Oxford University scientists may have the answer to the smartphone conundrum, that of ever-shrinking battery life. They have invented a new screen technology that uses next to no power. Potentially, we could be charging our phones once a week instead of once a day.

We all love our smartphones and it seems the more they can do for us, the more we like them. The one thing nobody likes very much is the fact that battery life reduces as phones capability increases. Battery technology is still lagging way behind and shows no signs of improving anytime soon. Considering how advanced the rest of the phone is, the humble battery may as well be in the Stone Age.

We are all too familiar with that juggling act where we use our phone during the day and then have to do everything we can to eke out that precious remaining battery life until we get home. Or of watching that video on the train while making sure we have enough power to make a call when we arrive.

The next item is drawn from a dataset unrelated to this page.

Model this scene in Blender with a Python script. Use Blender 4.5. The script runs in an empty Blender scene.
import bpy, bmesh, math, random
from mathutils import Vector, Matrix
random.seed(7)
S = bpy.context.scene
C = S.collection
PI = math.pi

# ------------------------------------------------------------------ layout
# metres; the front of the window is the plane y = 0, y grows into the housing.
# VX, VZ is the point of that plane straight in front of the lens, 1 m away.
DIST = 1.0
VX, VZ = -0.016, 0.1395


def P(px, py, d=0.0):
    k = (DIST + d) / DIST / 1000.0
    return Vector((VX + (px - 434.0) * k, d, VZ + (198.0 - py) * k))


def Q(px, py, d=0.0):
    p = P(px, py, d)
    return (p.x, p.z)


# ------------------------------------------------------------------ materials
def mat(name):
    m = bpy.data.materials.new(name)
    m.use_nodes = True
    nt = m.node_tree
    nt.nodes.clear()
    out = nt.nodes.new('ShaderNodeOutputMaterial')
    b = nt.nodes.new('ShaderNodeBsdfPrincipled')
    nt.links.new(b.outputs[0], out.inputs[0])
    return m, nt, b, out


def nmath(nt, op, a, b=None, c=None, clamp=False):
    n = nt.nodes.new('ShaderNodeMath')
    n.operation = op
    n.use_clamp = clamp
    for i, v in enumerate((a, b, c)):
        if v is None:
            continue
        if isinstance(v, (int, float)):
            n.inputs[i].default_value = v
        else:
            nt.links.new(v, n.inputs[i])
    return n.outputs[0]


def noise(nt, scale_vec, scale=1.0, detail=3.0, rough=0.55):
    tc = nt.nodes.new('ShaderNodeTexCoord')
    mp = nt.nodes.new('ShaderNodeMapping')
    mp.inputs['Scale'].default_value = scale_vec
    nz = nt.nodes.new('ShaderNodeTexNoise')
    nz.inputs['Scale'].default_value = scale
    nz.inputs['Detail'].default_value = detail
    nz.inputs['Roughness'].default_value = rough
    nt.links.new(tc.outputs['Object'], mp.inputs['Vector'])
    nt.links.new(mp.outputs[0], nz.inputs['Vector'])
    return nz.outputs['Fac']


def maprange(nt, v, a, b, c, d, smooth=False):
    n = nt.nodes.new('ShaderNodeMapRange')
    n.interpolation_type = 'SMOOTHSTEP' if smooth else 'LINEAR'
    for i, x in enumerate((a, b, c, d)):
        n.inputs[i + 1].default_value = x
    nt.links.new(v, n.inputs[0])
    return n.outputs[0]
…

Don’t even get us started on smartwatches. Poor battery life is being blamed as one of the most significant barriers to the uptake of wearables. Anything that can be done to alleviate that could see the sector take off.

Dr Peiman Hosseini, founder of Bodle Technologies, with the backing of Oxford Sciences Innovation (OSI) fund has invented a new material that acts like an LCD screen but uses a tiny fraction of the power. It is said to offer the same clarity and responsiveness but only use 10% of the power a traditional screen requires.

Side benefits of this new screen is that is can be seen clearly even in direct sunlight which will also benefit all sorts of devices. It can also produce holograms that cannot be copied which will be useful for anti-counterfeiting measures.

This new screen apparently works using DVDRW technology. It uses tiny electrical pulses to light the smart material that makes up the screen. Power draw is a fraction of what IPS or other LCD screens use and could revolutionise phones, smartwatches, POS devices, tablets and commercial screens.

While we don’t usually get excited about a university experiment, this one is tangible. Dr Hosseini said his techniques use already proven technologies and he has the equipment and the funding in place to begin producing prototypes as early as next year. This could be a real game changer!